Es war Dienstag, 29. Juni, 16.40 Uhr, als sich wahrlich Erstaunliches im Schweinfurter Stadtrat abspielte. Nein, damit ist nicht die Entscheidung zur Streichung von Willy Sachs aus der Liste der Schweinfurter Ehrenbürger gemeint. Sondern ein anderes, für Kenner des Oberbürgermeisters, ebenso bemerkenswertes Ereignis: Sebastian Remelé höchst selbst gab um 16.40 Uhr bekannt, dass die deutsche Fußball-Nationalmannschaft mit Bundestrainer Joachim Löw im Wembley-Stadion zum Achtelfinale gegen England bei der Fußball-EM angekommen sei.
Remelé ist nicht gerade als glühender Fußballfan bekannt, anders als sein Sportreferent Jürgen Montag, der nicht nur dialektal, sondern auch mit dem Herzen seinem Heimatverein FC Heidenheim verbunden ist und fachkundig die wichtigen Spiele des lokalen, grün-weißen Herzensvereins FC 05 im Stadion verfolgt.
Warum eben jener Sportreferent aber keinen Einfluss auf die Gestaltung der Tagesordnung nahm, wo bei 34 Tagesordnungspunkten und einem Beginn um 14.30 Uhr ja klar sein musste, dass das für den Anpfiff der ersten Spielhälfte nicht reicht, ist eines der ungelösten Rätsel Schweinfurter Verwaltungs-Interna.
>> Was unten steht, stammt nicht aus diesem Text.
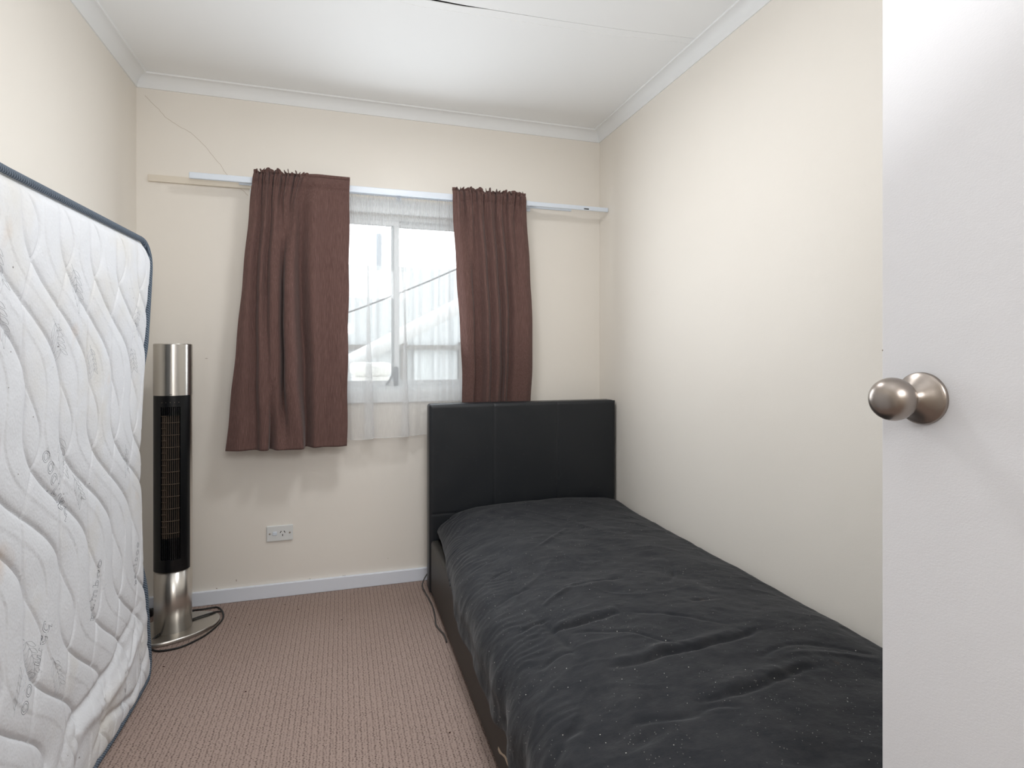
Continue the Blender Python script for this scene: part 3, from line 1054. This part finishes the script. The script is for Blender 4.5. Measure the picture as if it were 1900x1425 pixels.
# creases placed where the photo shows them (plan position in metres)
Q = lambda pts, sc_=1.979, ox=700, oy=950, zz=0.415: [on_z(ox + a / sc_, oy + b / sc_, zz)[:2] for a, b in pts]
CRE = [
    (Q([(680, 278), (770, 266), (850, 254), (905, 245)]), -0.005, 0.008),
    (Q([(640, 407), (700, 403), (760, 395), (830, 384), (885, 371)]), -0.011, 0.010),
    (Q([(660, 395), (760, 380), (880, 358)]), 0.006, 0.016),
    (Q([(840, 552), (960, 545), (1060, 516), (1170, 500), (1240, 481), (1330, 465), (1410, 432)]), -0.013, 0.011),
    (Q([(860, 530), (960, 522), (1060, 495), (1170, 478), (1330, 440)]), 0.009, 0.020),
    (Q([(1170, 692), (1290, 670), (1400, 645), (1480, 610), (1560, 575), (1650, 558)]), -0.013, 0.012),
    (Q([(1200, 665), (1300, 640), (1400, 612), (1500, 575), (1600, 545)]), 0.009, 0.026),
    (Q([(870, 785), (930, 752), (1000, 737), (1150, 730), (1240, 702)]), -0.009, 0.012),
    (Q([(1150, 332), (1200, 326), (1270, 314)]), -0.005, 0.008),
    (Q([(1060, 165), (1080, 195), (1086, 230), (1068, 262)]), -0.006, 0.009),
    (Q([(410, 110), (480, 200), (540, 300), (600, 370), (660, 425), (720, 480), (800, 590), (860, 650)]), -0.006, 0.014),
    (Q([(610, 330), (640, 310), (690, 285), (730, 262)]), 0.006, 0.009),
    (Q([(560, 150), (600, 130), (650, 95), (700, 60)]), 0.005, 0.010),
    (Q([(700, 425), (900, 437), (1010, 458), (1150, 500)]), -0.005, 0.007),
    (Q([(930, 372), (1060, 380), (1180, 400), (1300, 420)]), -0.004, 0.008),
    (Q([(1400, 540), (1500, 495), (1640, 480), (1840, 500)]), -0.005, 0.009),
    (Q([(1400, 560), (1560, 520), (1700, 508), (1845, 520)]), 0.005, 0.011),
    (Q([(1180, 712), (1260, 705), (1350, 712)]), -0.006, 0.010),
    (Q([(850, 860), (900, 830), (1000, 790), (1100, 760)]), -0.006, 0.02),
    (Q([(560, 880), (640, 800), (700, 740), (760, 700)]), -0.007, 0.016),
    (Q([(520, 860), (600, 780), (660, 720)]), 0.007, 0.018),
    (Q([(540, 790), (650, 740), (760, 725)]), -0.006, 0.014),
    (Q([(340, 175), (400, 160), (470, 150)]), -0.004, 0.006),
    (Q([(365, 235), (430, 205), (500, 192)]), -0.005, 0.006),
    (Q([(430, 300), (500, 270), (560, 262)]), -0.004, 0.006),
    (Q([(520, 395), (570, 375), (640, 372)]), -0.005, 0.007),
    (Q([(600, 520), (650, 490), (720, 480)]), -0.005, 0.008),
]
for pts, amp_, wd in CRE:
    pts = np.array([(p.x, p.y) for p in smoothpath([(a, b, 0) for a, b in pts], 5)])
    x0b, x1b, y0b, y1b = pts[:, 0].min() - 0.1, pts[:, 0].max() + 0.1, pts[:, 1].min() - 0.1, pts[:, 1].max() + 0.1
    msk = (PX > x0b) & (PX < x1b) & (PYd > y0b) & (PYd < y1b) & (PZ > 0.30)
    qx, qy = PX[msk], PYd[msk]
    best = np.full(qx.shape, 9.0)
    wt = np.ones(qx.shape)
    for i in range(len(pts) - 1):
        a, b = pts[i], pts[i + 1]
        ab = b - a
        t_ = np.clip(((qx - a[0]) * ab[0] + (qy - a[1]) * ab[1]) / (ab @ ab + 1e-12), 0, 1)
        d = np.hypot(qx - a[0] - t_ * ab[0], qy - a[1] - t_ * ab[1])
        up = d < best
        best[up] = d[up]
        tt = (i + t_) / (len(pts) - 1)
        wt[up] = (np.sin(np.clip(tt, 0, 1) * PI)[up]) ** 0.6
    H[msk] += 0.95 * amp_ * wt * (0.85 + 0.5 * np.clip(fbm(qx + 2, qy + 2, 16, 77, 3), -1, 1)) * np.exp(-(best / (wd * 0.8)) ** 2)
H *= ss(0.0, 0.05, WXD - PX + 0.01) * 0.9 + 0.1
H *= ss(0, 0.03, 2.628 - PYd) * 0.8 + 0.2
P = np.stack([PX, PYd, PZ], -1) + Nn * H[..., None]
P[..., 0] = np.minimum(P[..., 0], XR - 0.004)
P[..., 1] = np.minimum(P[..., 1], HY - 0.004)
dv = grid('duvet', P, 'duvet')
md = dv.modifiers.new('thickness', 'SOLIDIFY')
md.thickness = 0.004
md.offset = -1 if Nn[NU // 2, NV // 3, 2] > 0 else 1
tag(dv, 'rumpled black duvet spread over the single bed, flecked with white lint', 'duvet')

# grey cord beside the bed
bm = bmesh.new()
cp = [on_y(789.5, 1000, 2.74), on_y(789.5, 1040, 2.74), on_z(790.5, 1080, 0.03), on_z(794, 1098, 0.006)] + [on_z(u, v, 0.005) for u, v in [(802, 1112), (809, 1127), (813, 1145), (815, 1158), (822, 1168), (834, 1176), (850, 1188)]]
cp[0] = (0.45, 2.752, 0.10)
cp[1] = (0.400, 2.752, 0.07)
cp[2] = (0.386, 2.73, 0.03)
cp = [(min(p[0] - 0.014, 0.3955), p[1], p[2]) if q > 1 else p for q, p in enumerate(cp)]
tube(bm, smoothpath(cp), 0.0032, 8)
tag(obj('cord', bm, 'cordgrey', smooth=True), 'thin grey cord lying on the carpet along the bed side rail', 'cord')

# ------------------------------------------------------------------ mattress standing on its long side
MY0, MY1, MH, MTH = 0.24, 2.268, 1.527, 0.15
mt = thing('mattress', (-0.74, 1.25, 0.0), 'stained white quilted mattress standing upright against the left wall', 'mattress')


def mface(Y, Z):
    """X of the smooth front face"""
    tz = np.clip(Z / MH, 0, 1)
    far = np.clip((MY1 - Y) / 0.8, 0, 1)
    x = -0.648 - 0.026 * np.sin(PI * np.clip(tz * 1.05, 0, 1)) ** 1.2 - 0.038 * tz ** 1.5 * far
    x += 0.010 * np.exp(-((Z - 0.10) / 0.14) ** 2) * np.sin(np.clip((MY1 - Y) / 0.5, 0, 1) * PI)
    return x


def quilt(Y, Z):
    p = 0.158
    per = 0.48
    k = 2 * PI / per
    # strong seams drift along the mattress, weak seams weave in place
    wob = 0.010 * np.sin(Z * 5 + Y * 4)
    slump = -0.11 * np.exp(-(np.maximum(Z, 0.17) - 0.17) / 0.06) - 0.3 * np.clip(0.17 - Z, 0, None)
    fP = Y + wob - (1.835 - 0.65 * (Z - 1.01) + 0.060 * np.sin(k * (Z - 1.01)) + slump)
    sl = -0.65 + 0.060 * k * np.cos(k * (Z - 1.01))
    dP = (np.mod(fP / p + 0.5, 1) - 0.5) * p / np.sqrt(1 + sl ** 2)
    fQ = Y + wob - (1.700 + 0.036 * np.cos(k * (Z - 1.43) + 0.5 * np.sin(k * (Z - 1.43))))
    sl = 0.036 * k * np.sin(k * (Z - 1.43))
    dQ = (np.mod(fQ / p + 0.5, 1) - 0.5) * p / np.sqrt(1 + sl ** 2)
    aP = np.abs(dP)
    # shingled look: each strip swells towards the seam on its far side
    swell = np.clip(-dP / p, -0.5, 0.5)
    h_ = 0.0078 * (1 - np.exp(-(aP / 0.014))) * (1 + 0.3 * swell)
    h_ *= 0.60 + 0.40 * (1 - np.exp(-(np.abs(dQ) / 0.008)))
    h_ -= 0.0045 * np.exp(-(aP / 0.0032) ** 2) + 0.0034 * np.exp(-(np.abs(dQ) / 0.003) ** 2)
    h_ += 0.0016 * fbm(Y + 9, Z + 4, 9, 90, 4)
    # slump folds towards the bottom far corner
    for pts, am, wd in FOLDS:
        best = np.full(np.shape(Y), 9.0)
        wt = np.zeros(np.shape(Y))
        n = len(pts) - 1
        for q in range(n):
            (ay, az_), (by_, bz) = pts[q], pts[q + 1]
            ey, ez = by_ - ay, bz - az_
            t_ = np.clip(((Y - ay) * ey + (Z - az_) * ez) / (ey * ey + ez * ez), 0, 1)
            d = np.hypot(Y - ay - t_ * ey, Z - az_ - t_ * ez)
            up = d < best
            best = np.where(up, d, best)
            wt = np.where(up, np.sin(np.clip((q + t_) / n * 0.9 + 0.05, 0, 1) * PI) ** 0.7, wt)
        h_ = h_ + am * wt * np.exp(-(best / wd) ** 2)
    return h_


FOLDS = []
for px_, am_, wd_ in (([(276, 1140), (246, 1195), (227, 1240), (193, 1298), (150, 1351), (126, 1424)], 0.013, 0.024),
                      ([(262, 1120), (232, 1180), (208, 1235), (172, 1290), (135, 1340), (110, 1420)], -0.010, 0.014),
                      ([(277, 1185), (262, 1235), (240, 1290), (196, 1330), (170, 1390)], -0.011, 0.013),
                      ([(255, 1150), (234, 1225), (214, 1270)], -0.006, 0.007),
                      ([(200, 1255), (186, 1320), (190, 1370)], -0.007, 0.008)):
    FOLDS.append(([on_x(u, v, -0.65)[1:] for u, v in px_], am_, wd_))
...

Zumindest die Personen, die nur dem öffentlichen Teil einer Sitzung beiwohnen dürfen, wie der Schreiber dieser Zeilen, hatten das Glück, die erste Hälfte bei der Heimfahrt im Radio hören zu können – macht eh viel mehr Spaß. Man munkelt, das eine oder andere Handy mit der Kicker-App darauf und dem Liveticker vom Spiel lief während des nicht-öffentlichen Teils heiß, vom vielen Aktualisieren.
Sei es wie es sei, intensive investigative Recherchen dieser Redaktion ergaben, dass zumindest diejenigen, die nicht allzu weit vom Konferenzzentrum leben, die letzten zehn Minuten der ersten Hälfte des Spiels noch schauen konnten. Nimmt man das Ergebnis, ein jedenfalls mit der schwarz-rot-goldenen Brille betrachtetes bitteres 0:2, als Maßstab, hätte der Stadtrat sich doch Zeit lassen können. Am Ende half ja alles Daumendrücken nicht, weil der Müllers Thomas daneben zielte und der Kanes Harry da stand, wo ein Torjäger stehen muss, nämlich am richtigen Fleck.
Goutiert sei an dieser Stelle das weitere redliche Bemühen des OB um Beschleunigung der Sitzung und auch die Mitarbeit der Stadträte. Die Linken ließen das Thema "Kostenloses Parken in der Innenstadt" gleich ganz streichen, im Hauptausschuss war schon klar geworden, dass damit kein Blumentopf zu gewinnen ist. FDP-Einzelkämpfer Georg Wiederer sprach bei seinem Antrag zum Strukturwandel in der Schweinfurter Wirtschaft sofort sein Schlusswort und gestand zu, dass seine Anfrage zu der Kostenschätzung für die Sanierung des Theaters erst in der nächsten Sitzung beantwortet wird. Und für die neue Feuerwehr-Kostensatzung brauchte das Gremium ganze 30 Sekunden zum Absegnen, sie lag ja vor, und Diskussionsbedarf gab's keinen.
Trotzdem reichte es nicht zum Anpfiff, was aber wiederum auch das Motto der Löw-Mannen war, wenn man ehrlich ist. In einem sind wir zumindest sicher: So eifrig und begeistert wie der junge Prinz George den Engländern applaudierte, so enttäuscht waren die Fußballfans unter den Schweinfurter Räten über die Leistung der deutschen Elf.